Problem statement =>
Draw out every line with the word "only" from the listing below.

Available data =>
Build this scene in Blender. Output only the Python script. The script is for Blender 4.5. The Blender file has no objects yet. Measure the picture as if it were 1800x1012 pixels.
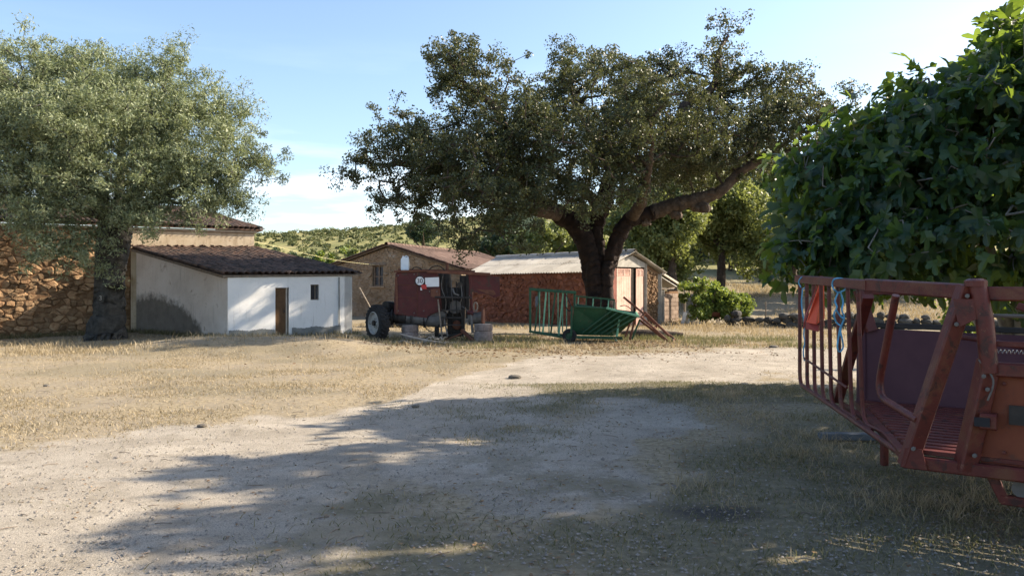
import bpy, math, random
import numpy as np
from mathutils import Vector, Matrix, noise as mnoise
random.seed(7)
RNG = np.random.default_rng(7)
R = math.radians
sc = bpy.context.scene
COL = sc.collection
# ------------------------------------------------------------------ camera
EYE, FPX, CX, CY = 1.65, 1400.0, 900.0, 506.0
cam = bpy.data.cameras.new('camera')
cam.sensor_width = 36; cam.lens = 28.0; cam.clip_end = 3000; cam.clip_start = 0.05
camo = bpy.data.objects.new('camera', cam); COL.objects.link(camo)
camo.location = (0, 0, EYE); camo.rotation_euler = (R(90), 0, 0)
sc.camera = camo
# ------------------------------------------------------------------ sky and sun
SUN_EL, SUN_AZ = R(31), R(76)          # azimuth clockwise from +Y (view direction)
SDIR = Vector((math.sin(SUN_AZ)*math.cos(SUN_EL), math.cos(SUN_AZ)*math.cos(SUN_EL), math.sin(SUN_EL)))
w = bpy.data.worlds.new('World'); sc.world = w; w.use_nodes = True
nt = w.node_tree; nt.nodes.clear()
N = nt.nodes.new; L = nt.links.new
sky = N('ShaderNodeTexSky'); sky.sky_type = 'NISHITA'; sky.sun_disc = False
sky.sun_elevation = SUN_EL; sky.sun_rotation = SUN_AZ
sky.altitude = 350; sky.air_density = 1.0; sky.dust_density = 1.9; sky.ozone_density = 1.6
geo = N('ShaderNodeTexCoord')
mp = N('ShaderNodeMapping'); mp.inputs['Scale'].default_value = (1.3, 1.3, 9.0)
L(geo.outputs['Generated'], mp.inputs['Vector'])
cn = N('ShaderNodeTexNoise'); cn.inputs['Scale'].default_value = 2.3; cn.inputs['Detail'].default_value = 7; cn.inputs['Roughness'].default_value = 0.55
L(mp.outputs[0], cn.inputs['Vector'])
cr = N('ShaderNodeValToRGB'); cr.color_ramp.elements[0].position = 0.47; cr.color_ramp.elements[1].position = 0.70
L(cn.outputs['Fac'], cr.inputs[0])
sx = N('ShaderNodeSeparateXYZ'); L(geo.outputs['Generated'], sx.inputs[0])
er = N('ShaderNodeValToRGB')            # thin clouds only low over the horizon
e = er.color_ramp.elements; e[0].position = 0.0; e[0].color = (1, 1, 1, 1); e[1].position = 0.30; e[1].color = (0, 0, 0, 1)
k_ = er.color_ramp.elements.new(0.10); k_.color = (.9, .9, .9, 1)
k_ = er.color_ramp.elements.new(0.16); k_.color = (.25, .25, .25, 1)
L(sx.outputs['Z'], er.inputs[0])
mu = N('ShaderNodeMath'); mu.operation = 'MULTIPLY'; L(cr.outputs[0], mu.inputs[0]); L(er.outputs[0], mu.inputs[1])
mu2 = N('ShaderNodeMath'); mu2.operation = 'MULTIPLY'; mu2.inputs[1].default_value = 0.75; L(mu.outputs[0], mu2.inputs[0])
mx = N('ShaderNodeMixRGB'); mx.inputs[2].default_value = (8.6, 8.8, 9.2, 1)
L(mu2.outputs[0], mx.inputs[0]); L(sky.outputs[0], mx.inputs[1])
bg = N('ShaderNodeBackground'); bg.inputs['Strength'].default_value = 0.097; L(mx.outputs[0], bg.inputs[0])
wo = N('ShaderNodeOutputWorld'); L(bg.outputs[0], wo.inputs[0])
sl = bpy.data.lights.new('sun', 'SUN'); sl.energy = 4.6; sl.angle = R(0.53); sl.color = (1.0, 0.86, 0.68)
slo = bpy.data.objects.new('sun', sl); COL.objects.link(slo)
slo.rotation_euler = SDIR.to_track_quat('Z', 'Y').to_euler(); slo.location = (30, 10, 30)
vs = sc.view_settings; vs.view_transform = 'Standard'; vs.look = 'None'; vs.exposure = 1.58; vs.gamma = 1; vs.use_curve_mapping = False
sc.cycles.max_bounces = 6; sc.cycles.transparent_max_bounces = 6; sc.cycles.use_denoising = True

# ------------------------------------------------------------------ helpers
def P(px, py, d):                       # a point of the place, d metres ahead
    return Vector(((px-CX)/FPX*d, d, EYE-(py-CY)/FPX*d))
def sstep(a, b, x):
    t = np.clip((x-a)/(b-a), 0, 1); return t*t*(3-2*t)
def tag(o, label=None, cat=None, group=None, kind=None):
    if label: o['label'] = label
    if cat: o['category'] = cat
    if group: o['group'] = group
    if kind: o['kind'] = kind
    return o
def empty(name, loc, label, cat, group=None):
    o = bpy.data.objects.new(name, None); COL.objects.link(o); o.location = loc
    o.empty_display_size = .3
    return tag(o, label, cat, group)
PAR = {}
def link(o, parent=None):
    COL.objects.link(o)
    if parent is not None:
        o.parent = parent
        wl = PAR.get(parent.name)
        if wl is None:
            wl = Matrix.Translation(parent.location) if parent.type == 'EMPTY' else Matrix.Identity(4)
            PAR[parent.name] = wl
        o.matrix_parent_inverse = wl.inverted()
    return o
def raw_mesh(name, verts, faces):
    """fast mesh from arrays; faces: (n,k) array or list of such arrays"""
    me = bpy.data.meshes.new(name)
    verts = np.asarray(verts, dtype=np.float32).reshape(-1, 3)
    if not isinstance(faces, list): faces = [faces]
    faces = [np.asarray(f, dtype=np.int32) for f in faces if len(f)]
    idx = np.concatenate([f.ravel() for f in faces])
    tot = np.concatenate([np.full(len(f), f.shape[1], dtype=np.int32) for f in faces])
    st = np.concatenate([[0], np.cumsum(tot)[:-1]]).astype(np.int32)
    me.vertices.add(len(verts)); me.vertices.foreach_set('co', verts.ravel())
    me.loops.add(len(idx)); me.loops.foreach_set('vertex_index', idx)
    me.polygons.add(len(tot)); me.polygons.foreach_set('loop_start', st); me.polygons.foreach_set('loop_total', tot)
    me.update(calc_edges=True)
    return me
def fattr(me, name, vals):
    a = me.attributes.new(name, 'FLOAT', 'POINT'); a.data.foreach_set('value', np.asarray(vals, dtype=np.float32))
def obj(name, me, mat, parent=None, smooth=False):
    if mat is not None and not me.materials: me.materials.append(mat)
    if smooth: me.polygons.foreach_set('use_smooth', np.ones(len(me.polygons), dtype=bool))
    return link(bpy.data.objects.new(name, me), parent)

class MB:
    def __init__(s): s.v = []; s.f = []
    def add(s, vs, fs):
        o = len(s.v); s.v += [tuple(v) for v in vs]; s.f += [tuple(i+o for i in f) for f in fs]; return s
    def prism(s, pts, ext):             # planar polygon pushed along ext
        n = len(pts); pts = [Vector(p) for p in pts]; ext = Vector(ext)
        vs = pts+[p+ext for p in pts]
        fs = [tuple(range(n-1, -1, -1)), tuple(range(n, 2*n))]+[(i, (i+1) % n, n+(i+1) % n, n+i) for i in range(n)]
        return s.add(vs, fs)
    def box(s, c, sx, sy, sz, rz=0, rx=0, ry=0):
        m = Matrix.Rotation(rz, 3, 'Z') @ Matrix.Rotation(ry, 3, 'Y') @ Matrix.Rotation(rx, 3, 'X')
        c = Vector(c)
        vs = [c+m @ Vector((x*sx/2, y*sy/2, z*sz/2)) for z in (-1, 1) for y in (-1, 1) for x in (-1, 1)]
        return s.add(vs, [(0, 2, 3, 1), (4, 5, 7, 6), (0, 1, 5, 4), (2, 6, 7, 3), (0, 4, 6, 2), (1, 3, 7, 5)])
    def boxpx(s, x0, y0, x1, y1, d0, d1):
        a, b = P(x0, y0, d0), P(x1, y1, d0)
        return s.box(((a.x+b.x)/2, (d0+d1)/2, (a.z+b.z)/2), abs(b.x-a.x), abs(d1-d0), abs(a.z-b.z))
    def beam(s, p0, p1, w_, h_, ch=.12, up=(0, 0, 1)):
        p0, p1 = Vector(p0), Vector(p1); t = (p1-p0).normalized(); up = Vector(up)
        if abs(t.dot(up)) > .95: up = Vector((0, 1, 0)) if abs(t.y) < .9 else Vector((1, 0, 0))
        a = t.cross(up).normalized(); b = a.cross(t).normalized(); c = min(w_, h_)*ch
        pr = [(w_/2-c, h_/2), (w_/2, h_/2-c), (w_/2, -h_/2+c), (w_/2-c, -h_/2), (-w_/2+c, -h_/2), (-w_/2, -h_/2+c), (-w_/2, h_/2-c), (-w_/2+c, h_/2)]
        vs = [p+a*x+b*y for p in (p0, p1) for x, y in pr]
        fs = [(7, 6, 5, 4, 3, 2, 1, 0), tuple(range(8, 16))]+[(i, (i+1) % 8, 8+(i+1) % 8, 8+i) for i in range(8)]
        return s.add(vs, fs)
    def sweep(s, pts, r, n=8):
        pts = [Vector(p) for p in pts]; m = len(pts)
        rs = r if isinstance(r, (list, tuple)) else [r]*m
        t0 = (pts[1]-pts[0]).normalized()
        a = t0.orthogonal().normalized(); vs = []
        for i, p in enumerate(pts):
            t = (pts[min(i+1, m-1)]-pts[max(i-1, 0)]).normalized()
            a = (a-t*a.dot(t)); a = a.normalized() if a.length > 1e-6 else t.orthogonal().normalized()
            b = t.cross(a)
            vs += [p+(a*math.cos(k*2*math.pi/n)+b*math.sin(k*2*math.pi/n))*rs[i] for k in range(n)]
        fs = [(i*n+k, i*n+(k+1) % n, (i+1)*n+(k+1) % n, (i+1)*n+k) for i in range(m-1) for k in range(n)]
        fs += [tuple(range(n-1, -1, -1)), tuple(range((m-1)*n, m*n))]
        return s.add(vs, fs)
    def cyl(s, p0, p1, r0, r1=None, n=16): return s.sweep([p0, p1], [r0, r0 if r1 is None else r1], n)
    def lathe(s, c, axis, prof, n=28):  # prof: (along, radius)
        c = Vector(c); ax = Vector(axis).normalized(); a = ax.orthogonal().normalized(); b = ax.cross(a); vs = []
        for t, r in prof: vs += [c+ax*t+(a*math.cos(k*2*math.pi/n)+b*math.sin(k*2*math.pi/n))*max(r, 1e-4) for k in range(n)]
        m = len(prof)
        return s.add(vs, [(i*n+k, i*n+(k+1) % n, (i+1)*n+(k+1) % n, (i+1)*n+k) for i in range(m-1) for k in range(n)])
    def build(s, name, mat, parent=None, smooth=False, bevel=0):
        me = bpy.data.meshes.new(name); me.from_pydata(s.v, [], s.f)
        import bmesh
        bm = bmesh.new(); bm.from_mesh(me); bmesh.ops.recalc_face_normals(bm, faces=bm.faces)
        if bevel: bmesh.ops.bevel(bm, geom=list(bm.edges), offset=bevel, segments=2, affect='EDGES', clamp_overlap=True)
        bm.to_mesh(me); bm.free(); me.update()
        o = obj(name, me, mat, parent)
        if smooth:
            me.polygons.foreach_set('use_smooth', np.ones(len(me.polygons), dtype=bool))
            try: me.set_sharp_from_angle(angle=R(40))
            except Exception: pass
        return o
def bend(p0, p1, p2, rad, n=6):         # rounded corner at p1
    p0, p1, p2 = Vector(p0), Vector(p1), Vector(p2)
    a = p1+(p0-p1).normalized()*rad; b = p1+(p2-p1).normalized()*rad
    return [p0]+[a.lerp(p1, t).lerp(p1.lerp(b, t), t) for t in np.linspace(0, 1, n)]+[p2]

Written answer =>
Build this scene in Blender. Output only the Python script. The script is for Blender 4.5. The Blender file has no objects yet. Measure the picture as if it were 1800x1012 pixels.
er = N('ShaderNodeValToRGB')            # thin clouds only low over the horizon